---- PROVIDED MATERIAL

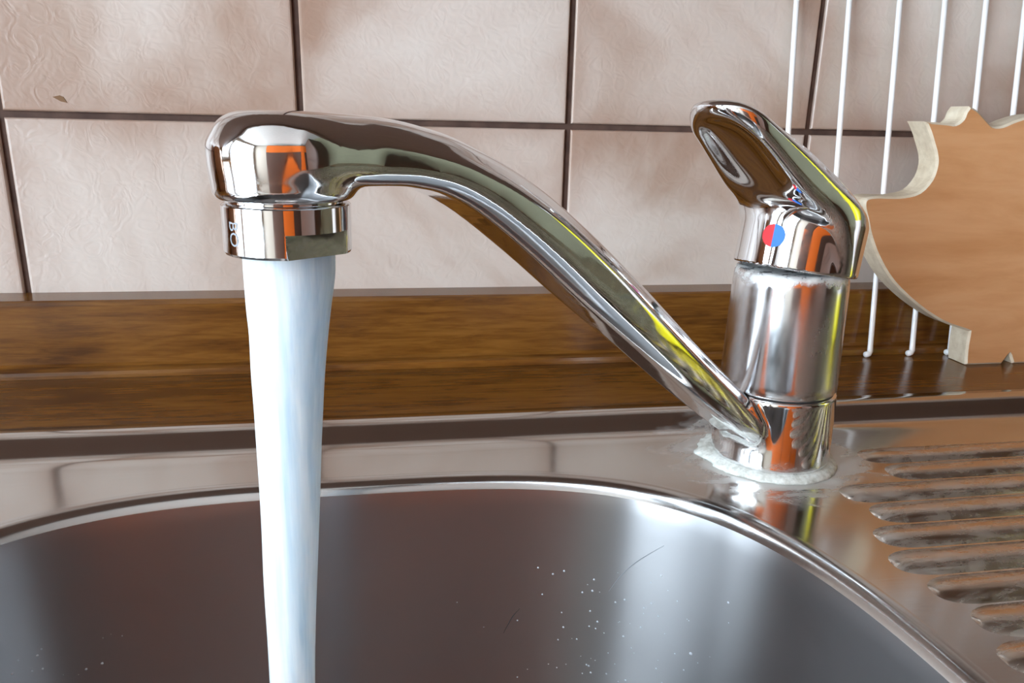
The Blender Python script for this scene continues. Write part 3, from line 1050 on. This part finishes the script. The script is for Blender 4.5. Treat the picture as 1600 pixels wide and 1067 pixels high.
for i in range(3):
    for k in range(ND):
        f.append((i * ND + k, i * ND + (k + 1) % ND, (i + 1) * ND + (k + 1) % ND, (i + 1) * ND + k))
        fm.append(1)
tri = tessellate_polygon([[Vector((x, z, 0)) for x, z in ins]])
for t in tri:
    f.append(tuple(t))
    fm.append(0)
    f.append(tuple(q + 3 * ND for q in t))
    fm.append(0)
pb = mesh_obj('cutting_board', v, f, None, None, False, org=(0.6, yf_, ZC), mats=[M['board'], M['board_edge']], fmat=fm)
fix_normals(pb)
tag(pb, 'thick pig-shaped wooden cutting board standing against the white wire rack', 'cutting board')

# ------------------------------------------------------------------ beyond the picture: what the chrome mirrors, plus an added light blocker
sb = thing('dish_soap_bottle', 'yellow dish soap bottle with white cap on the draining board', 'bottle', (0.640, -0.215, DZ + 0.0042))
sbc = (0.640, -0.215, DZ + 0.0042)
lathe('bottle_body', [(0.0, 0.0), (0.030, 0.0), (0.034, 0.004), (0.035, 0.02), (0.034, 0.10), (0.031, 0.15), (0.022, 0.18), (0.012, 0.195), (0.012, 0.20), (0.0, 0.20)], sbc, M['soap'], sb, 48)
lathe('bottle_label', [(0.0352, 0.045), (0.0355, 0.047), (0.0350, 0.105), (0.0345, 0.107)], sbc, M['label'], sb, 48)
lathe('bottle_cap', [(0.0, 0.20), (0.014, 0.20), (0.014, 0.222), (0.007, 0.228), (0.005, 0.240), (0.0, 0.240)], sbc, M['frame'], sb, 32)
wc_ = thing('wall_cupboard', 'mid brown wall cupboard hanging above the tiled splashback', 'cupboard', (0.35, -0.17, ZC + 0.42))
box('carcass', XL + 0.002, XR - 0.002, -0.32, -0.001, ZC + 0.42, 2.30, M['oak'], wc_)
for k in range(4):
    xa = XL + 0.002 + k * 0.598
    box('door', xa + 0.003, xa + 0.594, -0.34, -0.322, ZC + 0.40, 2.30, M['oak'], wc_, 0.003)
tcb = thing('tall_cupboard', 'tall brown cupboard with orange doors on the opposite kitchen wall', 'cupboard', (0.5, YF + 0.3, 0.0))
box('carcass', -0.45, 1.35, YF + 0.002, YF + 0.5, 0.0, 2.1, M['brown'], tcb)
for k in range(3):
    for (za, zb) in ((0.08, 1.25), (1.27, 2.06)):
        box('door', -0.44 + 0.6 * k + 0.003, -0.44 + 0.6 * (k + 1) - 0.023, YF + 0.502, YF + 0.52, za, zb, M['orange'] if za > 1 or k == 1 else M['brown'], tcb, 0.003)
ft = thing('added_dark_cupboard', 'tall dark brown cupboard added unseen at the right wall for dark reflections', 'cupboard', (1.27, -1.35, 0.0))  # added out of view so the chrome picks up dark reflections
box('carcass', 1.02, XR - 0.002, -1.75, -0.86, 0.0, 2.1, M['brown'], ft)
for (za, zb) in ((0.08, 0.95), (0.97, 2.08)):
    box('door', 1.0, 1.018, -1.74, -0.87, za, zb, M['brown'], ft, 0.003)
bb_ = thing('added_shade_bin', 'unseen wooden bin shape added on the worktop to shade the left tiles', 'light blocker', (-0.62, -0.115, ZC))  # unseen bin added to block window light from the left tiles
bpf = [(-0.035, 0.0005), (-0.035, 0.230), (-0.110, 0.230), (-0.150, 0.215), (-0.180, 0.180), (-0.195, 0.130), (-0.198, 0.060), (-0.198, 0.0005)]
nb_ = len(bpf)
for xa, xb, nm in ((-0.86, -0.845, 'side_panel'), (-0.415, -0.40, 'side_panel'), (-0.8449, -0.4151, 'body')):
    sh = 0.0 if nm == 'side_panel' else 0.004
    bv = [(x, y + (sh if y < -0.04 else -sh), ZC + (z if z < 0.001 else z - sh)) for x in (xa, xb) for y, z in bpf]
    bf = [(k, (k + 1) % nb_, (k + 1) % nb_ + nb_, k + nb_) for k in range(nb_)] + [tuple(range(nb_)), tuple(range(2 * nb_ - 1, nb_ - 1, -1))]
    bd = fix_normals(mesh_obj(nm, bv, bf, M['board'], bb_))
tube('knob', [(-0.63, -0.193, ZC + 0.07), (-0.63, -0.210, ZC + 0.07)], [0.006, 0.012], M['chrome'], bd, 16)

--------

STATED PROBLEM> Repeat only the lines from the beginning of the material through the line containing "tag(pb, 'thick pig-shaped", both ends kept, leaving pictures out.

SOLVED EXERCISE>
The Blender Python script for this scene continues. Write part 3, from line 1050 on. This part finishes the script. The script is for Blender 4.5. Treat the picture as 1600 pixels wide and 1067 pixels high.
for i in range(3):
    for k in range(ND):
        f.append((i * ND + k, i * ND + (k + 1) % ND, (i + 1) * ND + (k + 1) % ND, (i + 1) * ND + k))
        fm.append(1)
tri = tessellate_polygon([[Vector((x, z, 0)) for x, z in ins]])
for t in tri:
    f.append(tuple(t))
    fm.append(0)
    f.append(tuple(q + 3 * ND for q in t))
    fm.append(0)
pb = mesh_obj('cutting_board', v, f, None, None, False, org=(0.6, yf_, ZC), mats=[M['board'], M['board_edge']], fmat=fm)
fix_normals(pb)
tag(pb, 'thick pig-shaped wooden cutting board standing against the white wire rack', 'cutting board')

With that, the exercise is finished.